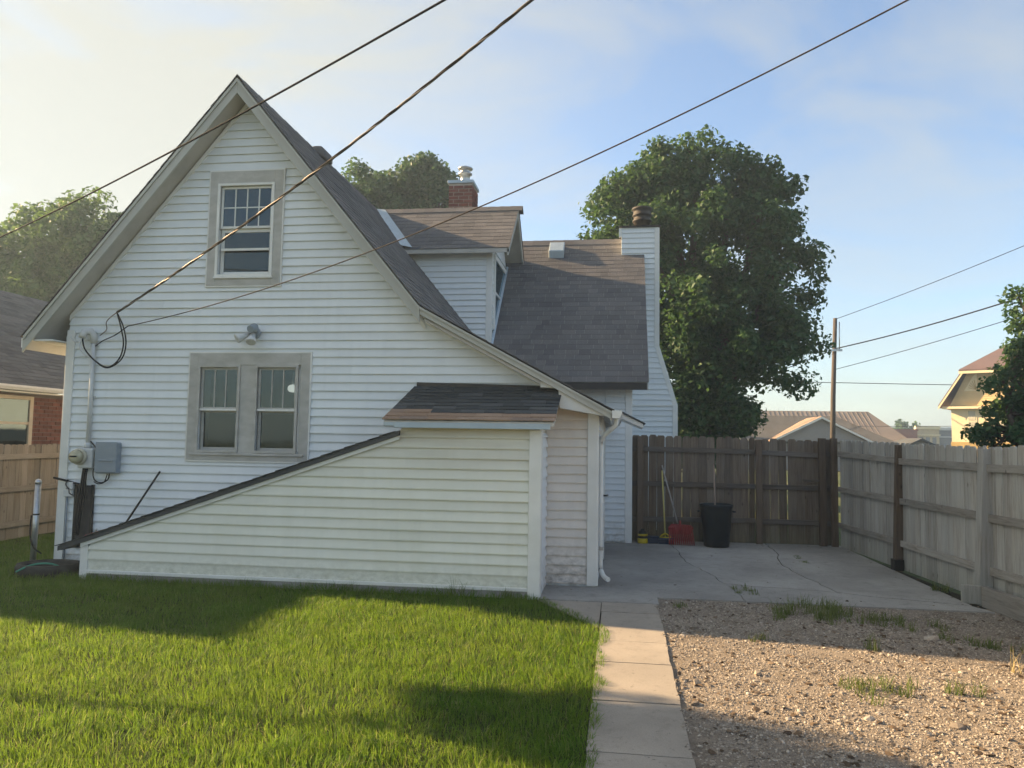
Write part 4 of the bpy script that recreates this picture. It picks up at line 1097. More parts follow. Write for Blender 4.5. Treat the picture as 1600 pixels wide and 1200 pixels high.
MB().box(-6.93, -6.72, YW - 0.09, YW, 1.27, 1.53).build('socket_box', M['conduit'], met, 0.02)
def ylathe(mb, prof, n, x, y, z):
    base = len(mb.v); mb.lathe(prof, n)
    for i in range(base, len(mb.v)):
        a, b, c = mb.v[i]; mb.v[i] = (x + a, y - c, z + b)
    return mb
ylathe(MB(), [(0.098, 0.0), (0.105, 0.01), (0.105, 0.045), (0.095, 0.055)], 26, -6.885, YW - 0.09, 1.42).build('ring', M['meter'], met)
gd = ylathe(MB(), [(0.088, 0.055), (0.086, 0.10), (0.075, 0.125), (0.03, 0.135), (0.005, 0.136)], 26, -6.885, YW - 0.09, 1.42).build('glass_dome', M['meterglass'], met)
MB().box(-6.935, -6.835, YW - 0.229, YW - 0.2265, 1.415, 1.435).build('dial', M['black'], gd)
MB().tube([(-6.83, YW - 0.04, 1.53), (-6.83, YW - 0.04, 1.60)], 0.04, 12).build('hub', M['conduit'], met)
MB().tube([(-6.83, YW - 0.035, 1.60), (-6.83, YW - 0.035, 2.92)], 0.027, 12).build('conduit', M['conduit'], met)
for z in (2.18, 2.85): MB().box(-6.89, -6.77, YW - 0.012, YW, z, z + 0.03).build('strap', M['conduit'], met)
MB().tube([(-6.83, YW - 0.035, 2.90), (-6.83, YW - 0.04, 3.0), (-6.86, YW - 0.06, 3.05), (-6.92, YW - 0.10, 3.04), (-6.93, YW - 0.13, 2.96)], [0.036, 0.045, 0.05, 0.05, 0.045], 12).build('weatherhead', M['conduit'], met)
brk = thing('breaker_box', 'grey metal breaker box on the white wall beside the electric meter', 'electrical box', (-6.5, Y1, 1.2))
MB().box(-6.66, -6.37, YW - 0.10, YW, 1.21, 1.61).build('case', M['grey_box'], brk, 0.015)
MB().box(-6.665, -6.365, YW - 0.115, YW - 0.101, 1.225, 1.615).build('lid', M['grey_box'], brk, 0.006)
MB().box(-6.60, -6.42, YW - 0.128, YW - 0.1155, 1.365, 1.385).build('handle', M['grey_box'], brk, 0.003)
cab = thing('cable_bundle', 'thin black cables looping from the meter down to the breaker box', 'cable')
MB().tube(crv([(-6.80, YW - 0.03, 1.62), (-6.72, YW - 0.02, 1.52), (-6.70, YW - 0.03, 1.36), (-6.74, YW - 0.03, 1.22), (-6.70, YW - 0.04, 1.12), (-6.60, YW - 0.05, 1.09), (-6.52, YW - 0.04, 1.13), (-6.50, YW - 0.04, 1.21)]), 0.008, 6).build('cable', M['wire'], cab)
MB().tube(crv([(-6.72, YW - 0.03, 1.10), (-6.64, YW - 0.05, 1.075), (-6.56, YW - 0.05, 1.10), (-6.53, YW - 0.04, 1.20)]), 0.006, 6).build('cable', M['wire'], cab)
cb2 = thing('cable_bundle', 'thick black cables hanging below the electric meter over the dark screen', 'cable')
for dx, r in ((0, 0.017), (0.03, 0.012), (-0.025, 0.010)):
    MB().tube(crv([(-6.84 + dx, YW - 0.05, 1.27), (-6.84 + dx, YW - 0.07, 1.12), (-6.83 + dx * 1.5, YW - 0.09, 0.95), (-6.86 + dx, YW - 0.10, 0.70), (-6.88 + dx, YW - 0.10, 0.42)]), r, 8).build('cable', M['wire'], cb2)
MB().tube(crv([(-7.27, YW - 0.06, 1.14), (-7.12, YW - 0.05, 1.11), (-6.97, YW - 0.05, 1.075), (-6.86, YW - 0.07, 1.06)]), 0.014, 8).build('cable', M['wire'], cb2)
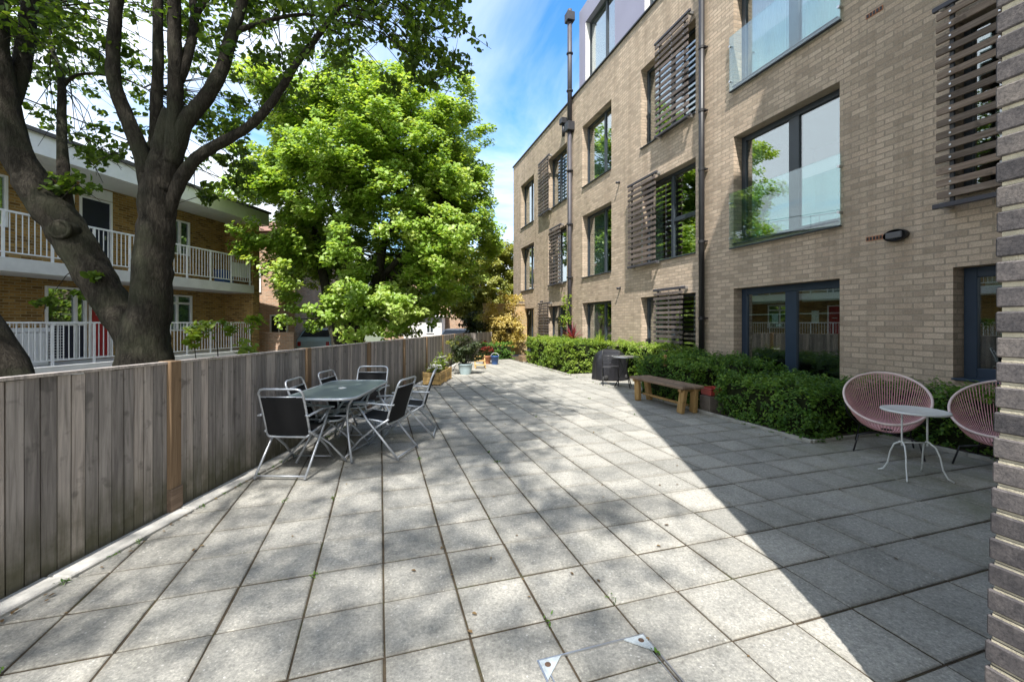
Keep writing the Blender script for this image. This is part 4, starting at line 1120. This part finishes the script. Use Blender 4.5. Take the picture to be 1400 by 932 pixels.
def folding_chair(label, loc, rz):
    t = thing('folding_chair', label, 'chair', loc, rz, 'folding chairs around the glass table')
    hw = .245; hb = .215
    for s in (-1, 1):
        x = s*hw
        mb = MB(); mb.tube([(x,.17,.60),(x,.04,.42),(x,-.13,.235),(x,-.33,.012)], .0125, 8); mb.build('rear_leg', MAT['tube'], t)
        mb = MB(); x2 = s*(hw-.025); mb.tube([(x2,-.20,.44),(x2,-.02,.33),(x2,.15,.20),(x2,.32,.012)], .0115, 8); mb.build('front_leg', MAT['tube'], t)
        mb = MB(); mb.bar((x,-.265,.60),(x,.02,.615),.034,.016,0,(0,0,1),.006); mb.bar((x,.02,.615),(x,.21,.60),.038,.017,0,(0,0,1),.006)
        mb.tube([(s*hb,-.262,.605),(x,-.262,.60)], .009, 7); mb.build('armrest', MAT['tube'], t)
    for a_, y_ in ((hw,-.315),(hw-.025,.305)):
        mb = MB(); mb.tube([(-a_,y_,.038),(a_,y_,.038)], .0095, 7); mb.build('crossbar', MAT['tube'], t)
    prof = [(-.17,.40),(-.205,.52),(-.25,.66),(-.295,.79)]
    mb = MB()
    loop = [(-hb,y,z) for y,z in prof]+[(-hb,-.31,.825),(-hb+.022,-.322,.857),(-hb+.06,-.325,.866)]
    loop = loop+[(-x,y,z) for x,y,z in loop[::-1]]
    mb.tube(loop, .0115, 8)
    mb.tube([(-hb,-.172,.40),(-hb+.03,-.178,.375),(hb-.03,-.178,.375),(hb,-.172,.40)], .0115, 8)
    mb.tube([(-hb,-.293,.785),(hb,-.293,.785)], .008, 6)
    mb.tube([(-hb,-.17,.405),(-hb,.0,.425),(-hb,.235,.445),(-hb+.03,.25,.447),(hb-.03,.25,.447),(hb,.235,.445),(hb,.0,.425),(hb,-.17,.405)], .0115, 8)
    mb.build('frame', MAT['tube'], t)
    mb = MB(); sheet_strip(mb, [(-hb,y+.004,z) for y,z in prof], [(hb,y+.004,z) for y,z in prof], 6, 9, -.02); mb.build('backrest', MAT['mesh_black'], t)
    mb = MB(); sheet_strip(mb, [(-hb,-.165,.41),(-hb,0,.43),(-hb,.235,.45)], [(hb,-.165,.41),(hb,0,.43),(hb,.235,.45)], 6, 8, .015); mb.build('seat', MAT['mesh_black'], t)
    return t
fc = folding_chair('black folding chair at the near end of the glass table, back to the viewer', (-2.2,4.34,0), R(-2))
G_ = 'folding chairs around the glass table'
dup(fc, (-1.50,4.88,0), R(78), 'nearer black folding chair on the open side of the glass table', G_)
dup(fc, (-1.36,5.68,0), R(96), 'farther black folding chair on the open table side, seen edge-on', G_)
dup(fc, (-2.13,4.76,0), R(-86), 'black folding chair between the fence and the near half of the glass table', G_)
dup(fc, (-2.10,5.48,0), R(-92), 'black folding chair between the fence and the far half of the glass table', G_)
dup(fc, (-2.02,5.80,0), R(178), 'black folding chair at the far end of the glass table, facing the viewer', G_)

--

What you will do – Repeat the records word for word. Any picture in them should be left out.

Result of the task –
Write part 4 of the bpy script that recreates this picture. It picks up at line 1097. More parts follow. Write for Blender 4.5. Treat the picture as 1600 pixels wide and 1200 pixels high.
MB().box(-6.93, -6.72, YW - 0.09, YW, 1.27, 1.53).build('socket_box', M['conduit'], met, 0.02)
def ylathe(mb, prof, n, x, y, z):
    base = len(mb.v); mb.lathe(prof, n)
    for i in range(base, len(mb.v)):
        a, b, c = mb.v[i]; mb.v[i] = (x + a, y - c, z + b)
    return mb
ylathe(MB(), [(0.098, 0.0), (0.105, 0.01), (0.105, 0.045), (0.095, 0.055)], 26, -6.885, YW - 0.09, 1.42).build('ring', M['meter'], met)
gd = ylathe(MB(), [(0.088, 0.055), (0.086, 0.10), (0.075, 0.125), (0.03, 0.135), (0.005, 0.136)], 26, -6.885, YW - 0.09, 1.42).build('glass_dome', M['meterglass'], met)
MB().box(-6.935, -6.835, YW - 0.229, YW - 0.2265, 1.415, 1.435).build('dial', M['black'], gd)
MB().tube([(-6.83, YW - 0.04, 1.53), (-6.83, YW - 0.04, 1.60)], 0.04, 12).build('hub', M['conduit'], met)
MB().tube([(-6.83, YW - 0.035, 1.60), (-6.83, YW - 0.035, 2.92)], 0.027, 12).build('conduit', M['conduit'], met)
for z in (2.18, 2.85): MB().box(-6.89, -6.77, YW - 0.012, YW, z, z + 0.03).build('strap', M['conduit'], met)
MB().tube([(-6.83, YW - 0.035, 2.90), (-6.83, YW - 0.04, 3.0), (-6.86, YW - 0.06, 3.05), (-6.92, YW - 0.10, 3.04), (-6.93, YW - 0.13, 2.96)], [0.036, 0.045, 0.05, 0.05, 0.045], 12).build('weatherhead', M['conduit'], met)
brk = thing('breaker_box', 'grey metal breaker box on the white wall beside the electric meter', 'electrical box', (-6.5, Y1, 1.2))
MB().box(-6.66, -6.37, YW - 0.10, YW, 1.21, 1.61).build('case', M['grey_box'], brk, 0.015)
MB().box(-6.665, -6.365, YW - 0.115, YW - 0.101, 1.225, 1.615).build('lid', M['grey_box'], brk, 0.006)
MB().box(-6.60, -6.42, YW - 0.128, YW - 0.1155, 1.365, 1.385).build('handle', M['grey_box'], brk, 0.003)
cab = thing('cable_bundle', 'thin black cables looping from the meter down to the breaker box', 'cable')
MB().tube(crv([(-6.80, YW - 0.03, 1.62), (-6.72, YW - 0.02, 1.52), (-6.70, YW - 0.03, 1.36), (-6.74, YW - 0.03, 1.22), (-6.70, YW - 0.04, 1.12), (-6.60, YW - 0.05, 1.09), (-6.52, YW - 0.04, 1.13), (-6.50, YW - 0.04, 1.21)]), 0.008, 6).build('cable', M['wire'], cab)
MB().tube(crv([(-6.72, YW - 0.03, 1.10), (-6.64, YW - 0.05, 1.075), (-6.56, YW - 0.05, 1.10), (-6.53, YW - 0.04, 1.20)]), 0.006, 6).build('cable', M['wire'], cab)
cb2 = thing('cable_bundle', 'thick black cables hanging below the electric meter over the dark screen', 'cable')
for dx, r in ((0, 0.017), (0.03, 0.012), (-0.025, 0.010)):
    MB().tube(crv([(-6.84 + dx, YW - 0.05, 1.27), (-6.84 + dx, YW - 0.07, 1.12), (-6.83 + dx * 1.5, YW - 0.09, 0.95), (-6.86 + dx, YW - 0.10, 0.70), (-6.88 + dx, YW - 0.10, 0.42)]), r, 8).build('cable', M['wire'], cb2)
MB().tube(crv([(-7.27, YW - 0.06, 1.14), (-7.12, YW - 0.05, 1.11), (-6.97, YW - 0.05, 1.075), (-6.86, YW - 0.07, 1.06)]), 0.014, 8).build('cable', M['wire'], cb2)
Keep writing the Blender script for this image. This is part 4, starting at line 1120. This part finishes the script. Use Blender 4.5. Take the picture to be 1400 by 932 pixels.
def folding_chair(label, loc, rz):
    t = thing('folding_chair', label, 'chair', loc, rz, 'folding chairs around the glass table')
    hw = .245; hb = .215
    for s in (-1, 1):
        x = s*hw
        mb = MB(); mb.tube([(x,.17,.60),(x,.04,.42),(x,-.13,.235),(x,-.33,.012)], .0125, 8); mb.build('rear_leg', MAT['tube'], t)
        mb = MB(); x2 = s*(hw-.025); mb.tube([(x2,-.20,.44),(x2,-.02,.33),(x2,.15,.20),(x2,.32,.012)], .0115, 8); mb.build('front_leg', MAT['tube'], t)
        mb = MB(); mb.bar((x,-.265,.60),(x,.02,.615),.034,.016,0,(0,0,1),.006); mb.bar((x,.02,.615),(x,.21,.60),.038,.017,0,(0,0,1),.006)
        mb.tube([(s*hb,-.262,.605),(x,-.262,.60)], .009, 7); mb.build('armrest', MAT['tube'], t)
    for a_, y_ in ((hw,-.315),(hw-.025,.305)):
        mb = MB(); mb.tube([(-a_,y_,.038),(a_,y_,.038)], .0095, 7); mb.build('crossbar', MAT['tube'], t)
    prof = [(-.17,.40),(-.205,.52),(-.25,.66),(-.295,.79)]
    mb = MB()
    loop = [(-hb,y,z) for y,z in prof]+[(-hb,-.31,.825),(-hb+.022,-.322,.857),(-hb+.06,-.325,.866)]
    loop = loop+[(-x,y,z) for x,y,z in loop[::-1]]
    mb.tube(loop, .0115, 8)
    mb.tube([(-hb,-.172,.40),(-hb+.03,-.178,.375),(hb-.03,-.178,.375),(hb,-.172,.40)], .0115, 8)
    mb.tube([(-hb,-.293,.785),(hb,-.293,.785)], .008, 6)
    mb.tube([(-hb,-.17,.405),(-hb,.0,.425),(-hb,.235,.445),(-hb+.03,.25,.447),(hb-.03,.25,.447),(hb,.235,.445),(hb,.0,.425),(hb,-.17,.405)], .0115, 8)
    mb.build('frame', MAT['tube'], t)
    mb = MB(); sheet_strip(mb, [(-hb,y+.004,z) for y,z in prof], [(hb,y+.004,z) for y,z in prof], 6, 9, -.02); mb.build('backrest', MAT['mesh_black'], t)
    mb = MB(); sheet_strip(mb, [(-hb,-.165,.41),(-hb,0,.43),(-hb,.235,.45)], [(hb,-.165,.41),(hb,0,.43),(hb,.235,.45)], 6, 8, .015); mb.build('seat', MAT['mesh_black'], t)
    return t
fc = folding_chair('black folding chair at the near end of the glass table, back to the viewer', (-2.2,4.34,0), R(-2))
G_ = 'folding chairs around the glass table'
dup(fc, (-1.50,4.88,0), R(78), 'nearer black folding chair on the open side of the glass table', G_)
dup(fc, (-1.36,5.68,0), R(96), 'farther black folding chair on the open table side, seen edge-on', G_)
dup(fc, (-2.13,4.76,0), R(-86), 'black folding chair between the fence and the near half of the glass table', G_)
dup(fc, (-2.10,5.48,0), R(-92), 'black folding chair between the fence and the far half of the glass table', G_)
dup(fc, (-2.02,5.80,0), R(178), 'black folding chair at the far end of the glass table, facing the viewer', G_)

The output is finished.